Scan the data that follows and count the lines with the string "parts"; answer with the count alone.
'''
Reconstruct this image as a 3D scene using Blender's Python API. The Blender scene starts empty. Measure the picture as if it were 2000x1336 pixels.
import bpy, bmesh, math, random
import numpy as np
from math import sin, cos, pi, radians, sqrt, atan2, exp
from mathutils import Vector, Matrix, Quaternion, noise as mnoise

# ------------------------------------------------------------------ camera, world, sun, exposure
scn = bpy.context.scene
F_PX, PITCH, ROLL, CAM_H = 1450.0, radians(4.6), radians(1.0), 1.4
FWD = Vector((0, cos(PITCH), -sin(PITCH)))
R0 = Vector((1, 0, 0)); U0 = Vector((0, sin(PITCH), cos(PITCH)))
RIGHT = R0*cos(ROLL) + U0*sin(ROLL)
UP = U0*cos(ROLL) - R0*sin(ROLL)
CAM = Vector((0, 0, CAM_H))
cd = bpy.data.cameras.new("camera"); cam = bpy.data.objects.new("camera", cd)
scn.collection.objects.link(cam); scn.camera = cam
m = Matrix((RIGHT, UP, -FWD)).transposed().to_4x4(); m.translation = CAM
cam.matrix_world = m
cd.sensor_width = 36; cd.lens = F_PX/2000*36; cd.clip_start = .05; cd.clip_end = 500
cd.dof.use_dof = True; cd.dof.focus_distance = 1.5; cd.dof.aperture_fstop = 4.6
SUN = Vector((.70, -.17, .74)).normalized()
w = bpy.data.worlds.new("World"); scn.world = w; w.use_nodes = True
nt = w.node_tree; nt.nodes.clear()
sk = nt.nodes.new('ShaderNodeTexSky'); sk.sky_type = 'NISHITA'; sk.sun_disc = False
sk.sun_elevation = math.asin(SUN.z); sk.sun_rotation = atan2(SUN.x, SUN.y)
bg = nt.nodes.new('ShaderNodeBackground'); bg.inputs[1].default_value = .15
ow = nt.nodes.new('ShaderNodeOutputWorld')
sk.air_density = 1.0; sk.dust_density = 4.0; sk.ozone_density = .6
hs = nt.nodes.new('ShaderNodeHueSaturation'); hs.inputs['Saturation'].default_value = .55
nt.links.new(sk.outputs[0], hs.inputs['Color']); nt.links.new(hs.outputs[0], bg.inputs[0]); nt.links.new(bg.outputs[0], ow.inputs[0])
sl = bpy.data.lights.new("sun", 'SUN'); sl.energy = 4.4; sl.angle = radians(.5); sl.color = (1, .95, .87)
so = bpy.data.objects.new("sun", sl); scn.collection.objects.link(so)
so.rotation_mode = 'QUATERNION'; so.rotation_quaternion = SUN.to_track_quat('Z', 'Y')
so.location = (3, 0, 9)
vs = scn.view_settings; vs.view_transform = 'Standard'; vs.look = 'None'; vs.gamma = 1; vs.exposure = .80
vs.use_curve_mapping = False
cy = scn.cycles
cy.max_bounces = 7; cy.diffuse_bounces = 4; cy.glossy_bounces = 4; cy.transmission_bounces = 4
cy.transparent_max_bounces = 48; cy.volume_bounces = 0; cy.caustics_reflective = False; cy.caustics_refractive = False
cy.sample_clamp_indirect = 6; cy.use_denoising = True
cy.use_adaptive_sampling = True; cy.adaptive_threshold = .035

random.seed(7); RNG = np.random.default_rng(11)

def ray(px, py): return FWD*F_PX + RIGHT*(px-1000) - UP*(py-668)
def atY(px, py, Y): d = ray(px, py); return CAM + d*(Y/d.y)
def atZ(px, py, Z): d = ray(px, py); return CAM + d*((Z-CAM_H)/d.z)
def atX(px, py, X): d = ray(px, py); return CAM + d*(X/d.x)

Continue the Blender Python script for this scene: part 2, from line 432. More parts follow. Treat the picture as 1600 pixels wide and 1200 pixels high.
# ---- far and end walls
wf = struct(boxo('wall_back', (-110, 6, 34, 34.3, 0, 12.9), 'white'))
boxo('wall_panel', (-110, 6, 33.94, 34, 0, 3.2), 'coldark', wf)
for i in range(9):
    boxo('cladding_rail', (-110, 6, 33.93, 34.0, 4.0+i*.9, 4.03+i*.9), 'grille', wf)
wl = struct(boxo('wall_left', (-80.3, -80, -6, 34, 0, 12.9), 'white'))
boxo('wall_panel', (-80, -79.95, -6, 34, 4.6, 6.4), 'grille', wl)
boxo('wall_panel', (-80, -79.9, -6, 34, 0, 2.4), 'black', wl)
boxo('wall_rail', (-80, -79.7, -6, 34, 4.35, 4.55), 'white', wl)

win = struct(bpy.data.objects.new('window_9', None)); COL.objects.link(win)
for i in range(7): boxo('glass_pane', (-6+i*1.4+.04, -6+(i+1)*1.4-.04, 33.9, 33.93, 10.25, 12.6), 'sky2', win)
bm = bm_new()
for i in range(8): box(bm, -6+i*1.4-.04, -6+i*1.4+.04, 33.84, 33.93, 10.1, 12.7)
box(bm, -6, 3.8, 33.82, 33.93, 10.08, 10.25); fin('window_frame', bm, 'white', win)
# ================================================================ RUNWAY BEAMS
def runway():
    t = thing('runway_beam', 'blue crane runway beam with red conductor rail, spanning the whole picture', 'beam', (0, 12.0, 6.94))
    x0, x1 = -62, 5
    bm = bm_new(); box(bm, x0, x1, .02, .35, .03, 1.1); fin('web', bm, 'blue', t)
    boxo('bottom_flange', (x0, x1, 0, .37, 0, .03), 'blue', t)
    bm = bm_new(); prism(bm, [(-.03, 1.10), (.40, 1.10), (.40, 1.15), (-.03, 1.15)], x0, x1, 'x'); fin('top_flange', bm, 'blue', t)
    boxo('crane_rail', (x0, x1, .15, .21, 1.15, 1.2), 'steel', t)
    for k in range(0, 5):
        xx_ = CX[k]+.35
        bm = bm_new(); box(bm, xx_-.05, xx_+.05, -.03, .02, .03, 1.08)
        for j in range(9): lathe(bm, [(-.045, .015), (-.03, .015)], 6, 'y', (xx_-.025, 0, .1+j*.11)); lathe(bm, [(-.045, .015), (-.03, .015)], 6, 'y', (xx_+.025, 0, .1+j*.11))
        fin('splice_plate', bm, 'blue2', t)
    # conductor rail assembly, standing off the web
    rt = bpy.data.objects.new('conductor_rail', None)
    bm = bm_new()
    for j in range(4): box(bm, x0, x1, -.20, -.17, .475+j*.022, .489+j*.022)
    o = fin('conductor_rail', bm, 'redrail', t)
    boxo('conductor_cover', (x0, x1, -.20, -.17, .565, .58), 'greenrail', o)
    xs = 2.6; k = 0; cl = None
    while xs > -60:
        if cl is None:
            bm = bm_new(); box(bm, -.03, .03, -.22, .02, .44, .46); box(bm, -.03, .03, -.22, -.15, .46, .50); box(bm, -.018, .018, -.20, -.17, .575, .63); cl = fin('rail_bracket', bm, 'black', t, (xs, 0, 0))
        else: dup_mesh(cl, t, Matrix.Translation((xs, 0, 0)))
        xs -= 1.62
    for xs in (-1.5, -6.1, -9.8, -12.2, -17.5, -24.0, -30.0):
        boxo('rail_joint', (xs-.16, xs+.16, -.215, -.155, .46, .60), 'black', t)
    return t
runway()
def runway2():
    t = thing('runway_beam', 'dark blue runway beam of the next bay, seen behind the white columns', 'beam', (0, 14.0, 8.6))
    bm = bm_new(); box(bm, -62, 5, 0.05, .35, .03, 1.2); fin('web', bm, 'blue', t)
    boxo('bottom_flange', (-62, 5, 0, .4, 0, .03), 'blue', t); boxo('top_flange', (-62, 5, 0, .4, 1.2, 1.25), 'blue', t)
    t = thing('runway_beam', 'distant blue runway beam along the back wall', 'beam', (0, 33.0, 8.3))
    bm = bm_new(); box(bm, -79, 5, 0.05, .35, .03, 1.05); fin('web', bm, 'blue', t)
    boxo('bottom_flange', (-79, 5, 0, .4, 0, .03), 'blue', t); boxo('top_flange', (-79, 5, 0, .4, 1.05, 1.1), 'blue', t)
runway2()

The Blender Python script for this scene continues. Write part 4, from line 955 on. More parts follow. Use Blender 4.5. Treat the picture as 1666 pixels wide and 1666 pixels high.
'''
* [COMPLETE RESPONSE]: 2